Good interview, but to focus on one point, I am always troubled by variations on the claim 'there is no longer a boundary between peace and war'. A (long) thread of heretical thought follows for @UKACSC @HCSCShrivenham @MOD_DCDC @icsc_l @edwardstrngr https://www.politicshome.com/thehouse/article/ben-wallace-interview
I can't decide whether the claim is wrong, or confused about what it is attempting to say.
If it is highlighting that states can take hostile or aggressive acts which don't involve violence, or wish to conceal the perpetrator, this is hardly news. It is statecraft as has been pursued for centuries.
This was *the* defining feature of the Cold War, named ironically because the West and the Soviet Union acted very aggressively towards one another, but never went to war in terms of direct and acknowledged fighting.
You can argue that globalisation has accelerated the pace at which this can have an impact, and some new developments like cyberspace provide new tools, including for non-state groups, but that doesn't warrant the headline assertion.
If we are saying the term 'war' doesn't have a meaning, then that's something we don't believe ourselves. War can broadly be thought of in terms of the phenomenon and the legal state of affairs in existence.
In the first case, it's the use of violence to achieve a political end. An act can be hostile without being war. The danger of using war as a metaphor (as in Kennan's 'political warfare') is that we forget about the character of violence itself.
In the second case, we clearly *do* think that war is defined, because we spend a lot of time emphasising our adherence to the Law of Armed Conflict and appropriate behaviour 'in war', contrasting this with our adversaries.
We can't simultaneously seek to extol the virtues of an international order, and a 'rules-based system' and then say that the term 'war' is meaningless and there is no boundary with 'peace'. I suspect @PatPorter76 has views on this!
I should acknowledge here that there *is* a lot of inconsistency over declarations of war, and what constitutes an 'act of war' is ultimately a political decision.

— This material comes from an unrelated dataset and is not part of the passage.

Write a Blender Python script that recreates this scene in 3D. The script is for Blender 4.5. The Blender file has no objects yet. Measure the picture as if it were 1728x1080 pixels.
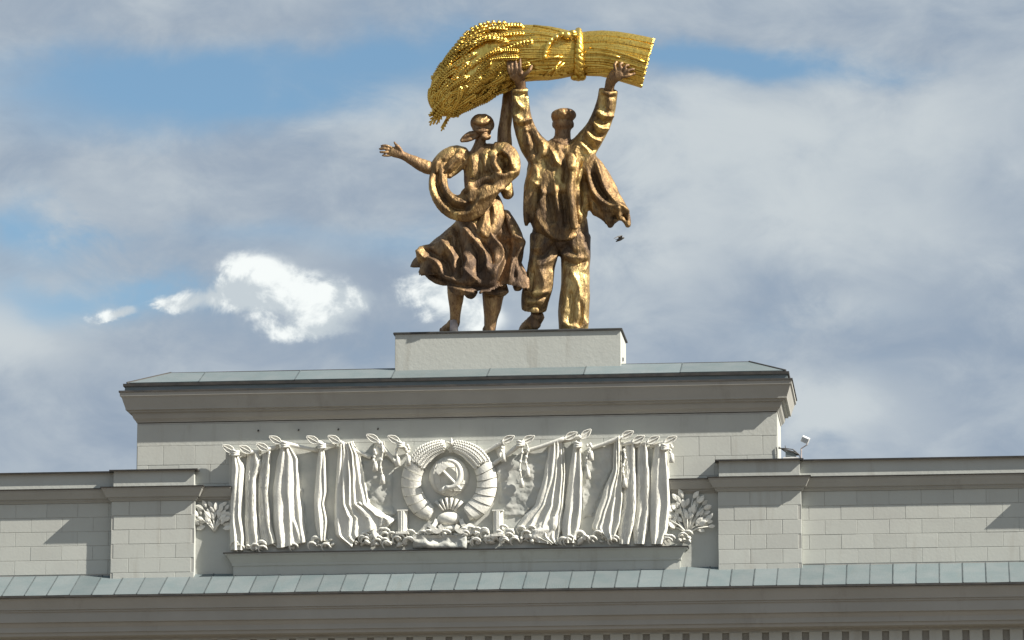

So the 'threshold' is ambiguous: but this has *always* been the case.
I am also mildly depressed by the short-term memory loss which seems to afflict some of our thinking, which seems characterised by presenting everything as new. We already talked about a 'spectrum of conflict' to fill the gap between friendly relations and war.
Fuzzy thinking on 'hybrid warfare' and 'grey zones' follow this trend, where we jump from buzzword to buzzword without building firmly on the foundations of existing understanding.
This matters because - I think - the argument affects how we resource and organise state capabilities. The military is the only organisation in the UK that can legitimately use violence against our enemies. It needs to understand how a range of capabilities complement violence.
And so, like our adversaries, it should invest in those capabilities *where they support the military's core task*. Only once this is done should additional resources be put in the 'nice to have' areas.
If the military diverts resources onto areas that other parts of the state should cover, then it is a weakening of our overall state machinery. Covering the slack left by others should be a last resort; we should apply the same principles as military aid to the civil authorities.
The concept also creates moral hazard; as I always paraphrase @brooks_rosa's book, if everything becomes war, then the military becomes everything. The same is true if we decide war has no boundaries: the risk of creeping militarisation grows.
Broadly we seem to have stumbled into the fact that other states have become better at using coercion, and to excuse our flat-footedness we are coming up with conceptual changes to explain how everything is 'new' when we should have just remembered our history!
The risk is that in doing so we become confused about how to respond and organise ourselves, and allow an over-extended military to compensate for the weakness of other areas, which will come back to bite us when violence rears its ugly head (as it always does eventually).